One unnamed Black respondent described “rampant racism, disgusting pay ($10/hour for a management position), and unsafe working conditions in the name of quirky art,” while another Black woman participant characterized her worst job as a “racist, sexist cesspool” where her manager would regularly “help himself to half of [her] commission” whenever she asked for assistance or additional training.

“We saw similar stories come out, especially in the negotiation component of the report,” Gualtieri said, pointing to the last section of the survey, which examines negotiation practices. One Black woman respondent said that she learned how to negotiate her pay by talking to her fellow Black and women colleagues. 

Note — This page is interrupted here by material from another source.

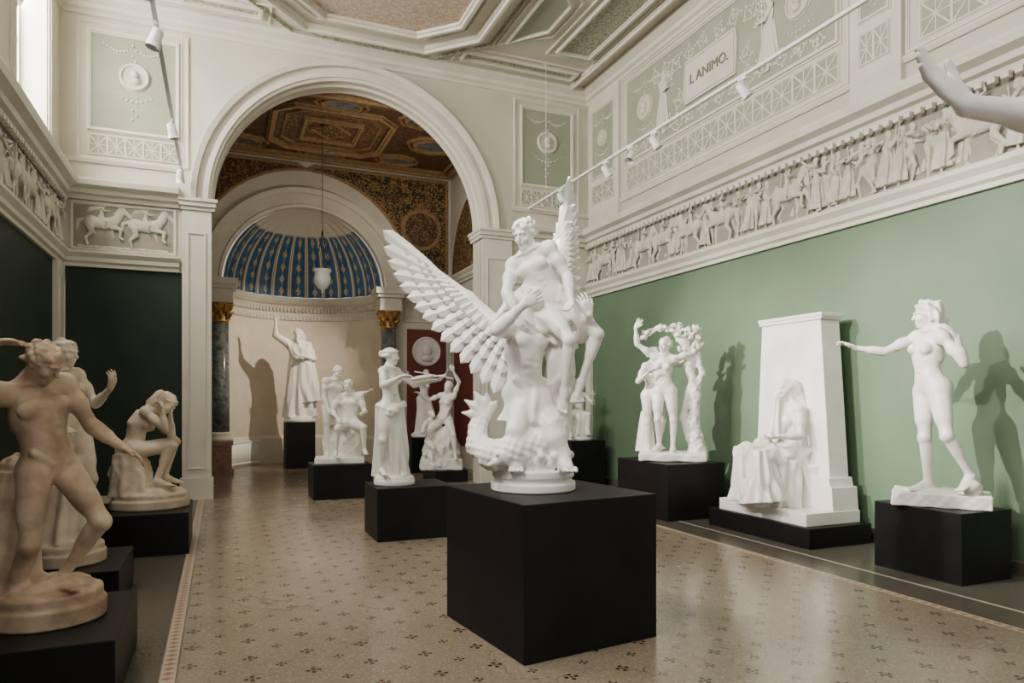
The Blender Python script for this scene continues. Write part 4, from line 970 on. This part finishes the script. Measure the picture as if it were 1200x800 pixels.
# ------------------------------------------------------------------ relief friezes
def horse(S,x,z0,dr,s):
    q=lambda a,z,y=0: (x+dr*a*s,y*s,z0+z*s)
    S.ell(q(0,1.15),(.62*s,.25*s,.30*s),None,.05*s); S.ell(q(-.45,1.18),(.34*s,.27*s,.33*s),None,.06*s); S.ell(q(.45,1.18),(.28*s,.25*s,.33*s),None,.06*s)
    S.chain([q(.55,1.25),q(.8,1.6),q(.92,1.85)],[.24*s,.17*s,.13*s],.06*s); S.chain([q(.92,1.88),q(1.25,1.55)],[.13*s,.08*s],.04*s); S.cone(q(.85,1.95),q(.86,2.05),.04*s,.02*s,.02*s)
    S.chain([q(.45,1.0,-.12),q(.85,.9,-.15),q(.80,.5,-.15),q(.9,.42,-.15)],[.13*s,.08*s,.055*s,.06*s],.03*s)
    S.chain([q(.4,1.0,.1),q(.5,.5,.1),q(.46,.08,.1),q(.55,.04,.1)],[.12*s,.075*s,.05*s,.06*s],.03*s)
    S.chain([q(-.5,1.0,-.14),q(-.42,.68,-.14),q(-.68,.40,-.14),q(-.6,.06,-.14)],[.19*s,.11*s,.06*s,.06*s],.03*s)
    S.chain([q(-.55,1.0,.12),q(-.3,.65,.12),q(-.5,.35,.12),q(-.35,.06,.12)],[.18*s,.10*s,.06*s,.06*s],.03*s)
    S.chain([q(-.75,1.3),q(-1.0,1.2),q(-1.05,.8)],[.08*s,.09*s,.04*s],.03*s)
    S.chain([q(.62,1.65,0),q(.8,1.95,0)],[.08*s,.06*s],.04*s,lump(.02*s,60))
def person(S,x,z0,dr,s,rng_,y=0.):
    a=rng_.uniform(.1,.5); u=lambda: rng_.uniform(-1,1)
    J=body(S,foot=('R',(x,y+rng_.uniform(-.03,.03),z0)),F=(dr,-.5,0),U=(dr*.05+.1*u(),0,1),aR=((dr*u(),-.5,-.6+.6*u()),(dr,-.3,u()*.9)),aL=((u(),-.3,-.5+.7*u()),(dr*.8,-.3,u())),
      lR=((dr*a,0,-1),(-dr*a*.6,0,-1),(dr,-.2,0)),lL=((-dr*a,0,-1),(-dr*a*1.3,0,-1),(dr,-.2,0)),hf=(dr,-.3,0),s=s,hair='cap',lod=-1,fem=rng_.random()<.5)
    if rng_.random()<.65: S.skirt(J['P']+A_(0,0,.12*s),(x,y,z0+.15*s),(.15*s,.12*s),(.28*s,.18*s),n=6,amp=.20,k=.02*s)
    if rng_.random()<.35: S.cone(J['wrR']+A_(0,0,-.5*s),J['wrR']+A_(dr*.1*s,0,.45*s),.022*s,.022*s,.01*s)
    if rng_.random()<.4: S.chain([J['N']+A_(-dr*.1*s,.03,0),J['C']+A_(-dr*.3*s,.04,0),J['P']+A_(-dr*.42*s,.04,-.1*s)],[.08*s,.10*s,.06*s],.04*s,strands(.02*s,60/s))
    return J
def tile(name,w,seed,kind):
    r=random.Random(seed); S=SDF(); x=-w/2+.08
    S.box((0,.02,.02),(w/2,.06,.022),rd=.004)
    for kd in kind:
        dr=1 if r.random()<.8 else -1
        if kd=='p':
            person(S,x,.03,dr,.405,r)
            if r.random()<.75: person(S,x+.08,.05,dr,.40,r,y=.07)
            x+=.165
        if kd=='h':
            x+=.22; horse(S,x,.03,dr,.33)
            if r.random()<.8: person(S,x+.12,.04,dr,.40,r,y=.08)
            if r.random()<.6: person(S,x-.20,.04,dr,.40,r,y=.08)
            body(S,P=(x,0,.03+.33*1.50),F=(dr,-.4,0),U=(dr*.1,0,1),U2=(dr*.25,0,1),aR=((dr*.6,-.4,-.5),(dr,-.2,.2)),aL=((-dr*.5,-.2,.2),(dr*.2,0,1)),lR=((dr*.6,-.5,-.6),(-dr*.3,0,-1),(dr,0,-.2)),lL=((dr*.6,.3,-.6),(-dr*.3,0,-1),(dr,0,-.2)),hf=(dr,-.3,0),s=.29,hair='cap',lod=-1,fem=False)
            x+=.34
    return S.mesh(name,.0068,'relief',squash=(1,.72,1),link=False)
W=1.5
tiles=[tile('relief_a',W,1,'pphppp'),tile('relief_b',W,2,'hphp'),tile('relief_c',W,3,'ppppppppp'),tile('relief_d',W,11,'phhpp'),tile('relief_e',W,21,'ppphppp')]
def frieze(name,pts,pl,pos,u0,u1):
    root=empty(name)
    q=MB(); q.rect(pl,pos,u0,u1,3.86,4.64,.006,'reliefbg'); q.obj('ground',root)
    for i,(loc,rot) in enumerate(pts):
        o=bpy.data.objects.new('relief_tile_%d'%i,tiles[(i*3+i//5)%5]); COL.objects.link(o); o.location=loc; o.rotation_euler[2]=math.radians(rot); o.parent=root
zf=3.865
frieze('relief_frieze',[((XR-.022,11.50-W*i,zf),-90) for i in range(9)],'R',XR,YF,YB)
frieze('relief_frieze',[((XL+.022,11.50-W*i,zf),90) for i in range(9)],'L',XL,YF,YB)
pr=empty('relief_panel_of_riders')
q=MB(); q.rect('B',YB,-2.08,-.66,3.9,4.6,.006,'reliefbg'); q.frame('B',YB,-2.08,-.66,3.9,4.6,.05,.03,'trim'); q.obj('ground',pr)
S=SDF()
for x in(-.30,.30):
    horse(S,x,.03,1,.31)
    body(S,P=(x,0,.03+.31*1.50),F=(1,-.4,0),U=(.15,0,1),aR=((.6,-.4,-.5),(1,-.2,.2)),aL=((-.4,-.2,.3),(.2,0,1)),lR=((.6,-.5,-.6),(-.3,0,-1),(1,0,-.2)),lL=((.6,.3,-.6),(-.3,0,-1),(1,0,-.2)),hf=(1,-.3,0),s=.27,hair='cap',lod=-1,fem=False)
    S.chain([(x-.03,.02,.62),(x-.14,.03,.60),(x-.22,.03,.52)],[.03,.035,.015],.02)
S.box((0,.02,.015),(.62,.05,.02),rd=.004,disp=lump(.01,30))
S.mesh('riders',.0075,'relief',(-1.38,YB-.01,3.92),0,pr,squash=(1,.5,1))
S=SDF(); rr=random.Random(9)
person(S,0,0,1,.55,rr); me=S.mesh('plaque_figure',.012,'trim',squash=(1,.3,1),link=False)
for i,(y,sx) in enumerate(((9.72,1),(7.30,-1),(4.0,1),(1.8,-1))):
    o=bpy.data.objects.new('plaque_figure_%d'%i,me); COL.objects.link(o); o.location=(XR-.02,y,6.02); o.rotation_euler[2]=math.radians(-90); o.scale=(sx*1.15,1,1.15); o.parent=wall_right
print('reliefs',time.time()-T0)

# ------------------------------------------------------------------ lights
def area(name,loc,rot,sx,sy,e,c=(1,1,1)):
    l=bpy.data.lights.new(name,'AREA'); l.shape='RECTANGLE'; l.size=sx; l.size_y=sy; l.energy=e; l.color=c
    o=bpy.data.objects.new(name,l); COL.objects.link(o); o.location=loc; o.rotation_euler=rot; return o
def spot(name,loc,tgt,e,ang=40,c=(1,.94,.85),r=.04,bl=.8):
    l=bpy.data.lights.new(name,'SPOT'); l.energy=e; l.spot_size=math.radians(ang); l.spot_blend=bl; l.color=c; l.shadow_soft_size=r
    o=bpy.data.objects.new(name,l); COL.objects.link(o); o.location=loc
    o.rotation_euler=(Vector(tgt)-Vector(loc)).to_track_quat('-Z','Y').to_euler(); return o
for i,(a,c) in enumerate(wins):
    area('window_daylight_%d'%i,(XL-.55,(a+c)/2,6.4),(0,math.radians(-68),0),2.1,1.7,480,(1,.96,.89))
spot('spot_niche',(3.6,14.2,5.0),(1.2,17.6,2.2),950,58,(1,.86,.70),.03)
spot('spot_vestibule',(3.2,13.4,4.6),(2.3,15.2,7.1),95,140,(1,.82,.60),.3)
spot('spot_right_a',(-.45,4.9,4.85),(6.5,4.3,1.9),4000,40,(1,.96,.88),.05,1)
spot('spot_right_b',(-.45,6.8,4.85),(6.5,6.2,1.9),2600,34,(1,.96,.88),.05,1)
spot('spot_right_c',(-.45,8.8,4.85),(6.5,8.1,1.9),3300,34,(1,.96,.88),.05,1)
spot('spot_centre',(-.45,2.6,4.9),(2.1,4.5,2.1),480,40,(1,.96,.9),.05)
spot('spot_left',(-.55,7.2,4.9),(-.7,8.5,1.1),50,40)
w=bpy.data.worlds.new('World'); scene.world=w; w.use_nodes=True
bg=w.node_tree.nodes['Background']; bg.inputs[0].default_value=(1,.98,.955,1); bg.inputs[1].default_value=.80
# ------------------------------------------------------------------ camera
cd=bpy.data.cameras.new('camera'); cam=bpy.data.objects.new('camera',cd); COL.objects.link(cam)
cam.location=(0,0,1.6); cam.rotation_euler=(math.pi/2,0,-math.radians(22.76)); cd.lens=24.45; cd.sensor_width=36; cd.shift_y=68/1200; cd.clip_start=.05
scene.camera=cam
print('done',time.time()-T0)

“Because employers expect White men to negotiate professionally and treat them in ways that are unique to them, they tend not to offer advice I can use successfully,” the unnamed participant said.

Gualtieri explained that negotiation practices are intentionally ambiguous, resulting in more obstacles for non-men workers of color vis-à-vis their White male colleagues because negotiation strategies don’t apply universally.

“What might be praised for a male colleague because he’s ambitious is criticized for a woman of color colleague because she’s overstepping,” Gualtieri said.  

The release of these survey results is only a beginning step in identifying and addressing the embedded structural inequities, Gualtieri said, adding that ArtTable’s virtual workshop series on this data aims to gather additional information and feedback to begin addressing these enduring issues. The nonprofit plans to publish this data later as an addendum to the final report.